Speaking Tips from a Debate Nerd

Operating Principles

Last week I presented our AI strategy to a room full of investors. People sometimes ask if I get nervous before talks like that.

Yes. Every time.

My background: competitive debate in high school and competitive improv in college. That means I bombed in front of audiences hundreds of times before I ever had a job title. Those experiences taught me more about speaking than anything I’ve done since.

I give a “speaking tips” talk to my PM team every year. The title slide has a typo in it. The subtitle is “bar supes low.” That’s the whole point — set expectations low, focus on what actually helps.

Here are the things I keep coming back to.

Start in the middle

Nobody needs the preamble. Don’t tell people what meeting they’re in or what email they opened. Just start with the interesting part.

The hardest version of this: skip your own introduction. If you’re presenting to a group that already knows you, don’t waste thirty seconds on your title and team. Open with the thing you want them to remember.

Answer first, then explain

When talking to senior leaders, give them the destination before the journey. Most people build toward their conclusion. Execs want the answer up front. If they nod before you’re done explaining, stop talking.

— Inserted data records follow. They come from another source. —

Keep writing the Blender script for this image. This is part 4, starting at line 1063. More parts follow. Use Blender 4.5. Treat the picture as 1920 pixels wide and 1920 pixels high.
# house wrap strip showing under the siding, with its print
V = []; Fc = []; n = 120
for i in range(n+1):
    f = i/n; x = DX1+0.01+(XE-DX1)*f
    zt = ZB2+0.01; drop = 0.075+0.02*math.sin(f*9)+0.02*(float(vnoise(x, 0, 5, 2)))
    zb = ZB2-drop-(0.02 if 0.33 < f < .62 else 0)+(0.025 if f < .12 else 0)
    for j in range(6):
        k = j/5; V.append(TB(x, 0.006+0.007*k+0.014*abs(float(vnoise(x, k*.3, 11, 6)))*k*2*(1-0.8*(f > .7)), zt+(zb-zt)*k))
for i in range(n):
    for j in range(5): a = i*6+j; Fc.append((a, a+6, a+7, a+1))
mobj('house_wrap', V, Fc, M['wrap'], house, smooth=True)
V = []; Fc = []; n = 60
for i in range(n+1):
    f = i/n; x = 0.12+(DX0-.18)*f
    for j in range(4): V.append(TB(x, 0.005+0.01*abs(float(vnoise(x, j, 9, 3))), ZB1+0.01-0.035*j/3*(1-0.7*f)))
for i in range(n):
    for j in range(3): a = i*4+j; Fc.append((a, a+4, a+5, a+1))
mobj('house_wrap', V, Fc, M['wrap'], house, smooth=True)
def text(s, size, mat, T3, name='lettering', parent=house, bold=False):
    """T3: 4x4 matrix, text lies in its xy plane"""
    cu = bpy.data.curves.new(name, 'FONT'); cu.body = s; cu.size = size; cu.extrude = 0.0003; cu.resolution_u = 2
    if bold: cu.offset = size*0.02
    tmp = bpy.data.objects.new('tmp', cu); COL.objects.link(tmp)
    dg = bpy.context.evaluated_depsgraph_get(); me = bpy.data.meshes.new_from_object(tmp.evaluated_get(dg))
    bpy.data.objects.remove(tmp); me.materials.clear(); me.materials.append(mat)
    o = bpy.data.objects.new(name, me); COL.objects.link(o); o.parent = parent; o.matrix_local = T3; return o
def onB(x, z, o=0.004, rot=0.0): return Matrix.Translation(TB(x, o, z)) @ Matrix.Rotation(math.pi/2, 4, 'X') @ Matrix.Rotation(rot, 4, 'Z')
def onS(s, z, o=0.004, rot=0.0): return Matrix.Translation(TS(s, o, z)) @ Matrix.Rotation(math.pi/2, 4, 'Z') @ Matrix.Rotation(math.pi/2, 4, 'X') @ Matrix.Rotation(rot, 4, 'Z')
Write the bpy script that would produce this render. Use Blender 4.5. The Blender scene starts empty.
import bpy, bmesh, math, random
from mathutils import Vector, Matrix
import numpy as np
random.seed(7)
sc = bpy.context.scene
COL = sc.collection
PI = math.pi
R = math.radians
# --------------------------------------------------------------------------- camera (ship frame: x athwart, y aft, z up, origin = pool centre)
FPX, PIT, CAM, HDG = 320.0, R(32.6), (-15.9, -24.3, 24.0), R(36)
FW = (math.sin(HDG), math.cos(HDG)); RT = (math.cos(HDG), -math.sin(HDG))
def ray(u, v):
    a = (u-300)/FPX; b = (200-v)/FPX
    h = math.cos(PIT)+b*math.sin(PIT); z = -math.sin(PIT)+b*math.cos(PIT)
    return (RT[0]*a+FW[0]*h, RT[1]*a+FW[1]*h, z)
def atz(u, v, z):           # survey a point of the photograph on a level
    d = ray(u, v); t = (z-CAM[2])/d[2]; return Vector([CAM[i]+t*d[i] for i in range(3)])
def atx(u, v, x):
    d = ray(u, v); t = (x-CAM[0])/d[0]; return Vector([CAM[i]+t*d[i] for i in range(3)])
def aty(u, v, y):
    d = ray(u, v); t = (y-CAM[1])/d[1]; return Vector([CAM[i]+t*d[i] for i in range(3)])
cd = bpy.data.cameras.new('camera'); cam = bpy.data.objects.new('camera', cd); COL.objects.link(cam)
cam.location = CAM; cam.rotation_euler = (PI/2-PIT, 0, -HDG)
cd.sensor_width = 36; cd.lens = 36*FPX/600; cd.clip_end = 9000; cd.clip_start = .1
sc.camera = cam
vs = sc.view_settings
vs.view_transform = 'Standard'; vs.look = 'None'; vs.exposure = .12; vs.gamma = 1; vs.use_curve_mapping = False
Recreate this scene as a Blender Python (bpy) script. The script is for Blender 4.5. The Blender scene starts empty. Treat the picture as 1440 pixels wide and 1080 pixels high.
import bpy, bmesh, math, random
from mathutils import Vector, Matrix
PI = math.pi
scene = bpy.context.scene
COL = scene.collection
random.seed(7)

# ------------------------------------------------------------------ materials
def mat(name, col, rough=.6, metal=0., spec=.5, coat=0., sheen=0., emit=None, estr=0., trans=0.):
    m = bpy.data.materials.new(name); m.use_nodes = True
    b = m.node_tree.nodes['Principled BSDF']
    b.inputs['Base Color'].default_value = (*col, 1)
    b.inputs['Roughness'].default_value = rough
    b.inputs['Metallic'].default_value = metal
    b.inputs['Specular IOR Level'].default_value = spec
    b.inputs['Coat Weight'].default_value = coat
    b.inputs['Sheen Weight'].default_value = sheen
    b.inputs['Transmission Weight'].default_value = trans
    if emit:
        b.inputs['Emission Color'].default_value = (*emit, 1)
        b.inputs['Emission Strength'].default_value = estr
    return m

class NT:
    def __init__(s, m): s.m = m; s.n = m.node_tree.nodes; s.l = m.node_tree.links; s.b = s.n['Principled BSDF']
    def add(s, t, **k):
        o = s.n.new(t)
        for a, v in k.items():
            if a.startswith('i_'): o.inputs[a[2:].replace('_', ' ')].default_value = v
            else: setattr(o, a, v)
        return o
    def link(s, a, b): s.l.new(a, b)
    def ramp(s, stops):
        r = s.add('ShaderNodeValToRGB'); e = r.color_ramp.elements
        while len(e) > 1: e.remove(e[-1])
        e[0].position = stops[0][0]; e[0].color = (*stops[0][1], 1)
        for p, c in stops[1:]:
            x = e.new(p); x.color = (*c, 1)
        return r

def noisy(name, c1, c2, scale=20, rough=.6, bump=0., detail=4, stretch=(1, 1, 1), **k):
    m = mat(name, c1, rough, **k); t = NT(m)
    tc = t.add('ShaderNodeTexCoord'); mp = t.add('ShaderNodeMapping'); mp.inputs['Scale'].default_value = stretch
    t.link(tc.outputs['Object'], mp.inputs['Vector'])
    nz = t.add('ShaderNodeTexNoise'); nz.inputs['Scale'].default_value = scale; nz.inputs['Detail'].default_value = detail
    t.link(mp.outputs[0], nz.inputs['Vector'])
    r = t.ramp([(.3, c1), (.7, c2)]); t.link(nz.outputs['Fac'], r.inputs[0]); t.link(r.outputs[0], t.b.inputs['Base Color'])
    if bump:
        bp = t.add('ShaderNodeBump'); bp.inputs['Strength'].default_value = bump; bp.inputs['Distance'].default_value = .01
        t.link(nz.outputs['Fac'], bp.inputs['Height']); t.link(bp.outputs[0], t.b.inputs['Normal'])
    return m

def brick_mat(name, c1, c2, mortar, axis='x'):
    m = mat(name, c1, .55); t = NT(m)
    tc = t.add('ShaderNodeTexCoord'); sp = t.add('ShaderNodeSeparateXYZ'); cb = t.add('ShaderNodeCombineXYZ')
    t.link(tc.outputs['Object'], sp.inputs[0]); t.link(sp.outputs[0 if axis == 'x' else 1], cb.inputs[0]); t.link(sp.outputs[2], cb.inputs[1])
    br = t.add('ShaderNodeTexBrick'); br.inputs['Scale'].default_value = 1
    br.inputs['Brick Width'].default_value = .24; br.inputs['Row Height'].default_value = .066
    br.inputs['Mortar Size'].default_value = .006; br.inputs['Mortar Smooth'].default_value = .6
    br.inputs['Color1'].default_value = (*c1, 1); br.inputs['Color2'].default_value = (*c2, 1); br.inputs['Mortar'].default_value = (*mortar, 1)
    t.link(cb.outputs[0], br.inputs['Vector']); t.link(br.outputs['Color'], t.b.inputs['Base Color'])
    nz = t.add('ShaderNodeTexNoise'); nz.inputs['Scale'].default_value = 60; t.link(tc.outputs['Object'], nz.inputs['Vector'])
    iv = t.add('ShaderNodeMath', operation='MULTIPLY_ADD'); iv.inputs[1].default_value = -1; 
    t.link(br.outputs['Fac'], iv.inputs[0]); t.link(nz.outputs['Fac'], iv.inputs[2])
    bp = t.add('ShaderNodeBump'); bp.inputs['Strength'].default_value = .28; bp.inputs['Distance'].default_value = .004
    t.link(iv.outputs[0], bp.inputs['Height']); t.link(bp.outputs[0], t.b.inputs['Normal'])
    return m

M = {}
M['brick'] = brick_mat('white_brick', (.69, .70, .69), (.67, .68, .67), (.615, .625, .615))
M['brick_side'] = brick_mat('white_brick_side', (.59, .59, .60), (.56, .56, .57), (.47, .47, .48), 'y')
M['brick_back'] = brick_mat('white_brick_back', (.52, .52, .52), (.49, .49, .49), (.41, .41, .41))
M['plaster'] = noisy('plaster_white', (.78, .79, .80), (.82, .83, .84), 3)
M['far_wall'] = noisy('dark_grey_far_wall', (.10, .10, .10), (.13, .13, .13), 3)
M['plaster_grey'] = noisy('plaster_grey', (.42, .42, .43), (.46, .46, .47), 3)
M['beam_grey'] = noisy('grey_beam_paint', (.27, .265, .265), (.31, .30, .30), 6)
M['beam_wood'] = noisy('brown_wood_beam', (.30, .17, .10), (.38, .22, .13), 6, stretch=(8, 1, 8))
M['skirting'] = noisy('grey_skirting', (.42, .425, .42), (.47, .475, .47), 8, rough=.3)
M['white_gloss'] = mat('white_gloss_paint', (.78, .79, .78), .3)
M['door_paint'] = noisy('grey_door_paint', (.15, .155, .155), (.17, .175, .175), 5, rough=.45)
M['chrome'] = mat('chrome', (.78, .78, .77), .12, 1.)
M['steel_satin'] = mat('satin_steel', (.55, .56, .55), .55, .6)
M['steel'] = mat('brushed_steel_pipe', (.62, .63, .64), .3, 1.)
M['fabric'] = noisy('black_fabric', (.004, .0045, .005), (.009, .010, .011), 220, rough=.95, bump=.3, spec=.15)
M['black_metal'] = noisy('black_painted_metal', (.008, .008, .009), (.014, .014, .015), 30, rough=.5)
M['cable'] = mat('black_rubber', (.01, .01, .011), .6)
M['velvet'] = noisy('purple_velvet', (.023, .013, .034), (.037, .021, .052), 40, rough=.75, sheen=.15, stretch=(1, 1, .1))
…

This is counterintuitive if you come from an academic background, where you’re trained to show your work. In a business context, lead with the recommendation. The supporting evidence is there if they ask for it.

Use pauses

If you catch yourself stuck in one tone or racing through a section, just stop for a second. Silence is more interesting than filler words, and it buys you time to think.

The best speakers I know aren’t fast talkers. They’re comfortable with silence. A two-second pause after a key point does more work than repeating the point three times.

Bookend it

If you open with something, bring it back at the end. It makes the whole thing feel intentional, even when it wasn’t.

Every good talk has some version of conflict, development, and resolution. You don’t need a formal story arc framework — just make sure the ending connects to the beginning. It’s the simplest structural trick that works every time.

Don’t try to be someone you’re not

This is the real rule underneath all of the others. Learn from other speakers, absolutely. Study what works. But don’t force yourself into a model that isn’t genuine.

I’ve watched PMs try to adopt someone else’s presentation style and it always falls flat. The audience can tell. The things that make you distinctive as a communicator — your pace, your humor, your way of framing problems — those are features, not bugs.


Fall in love with being bad at public speaking. It’s the only path to getting good.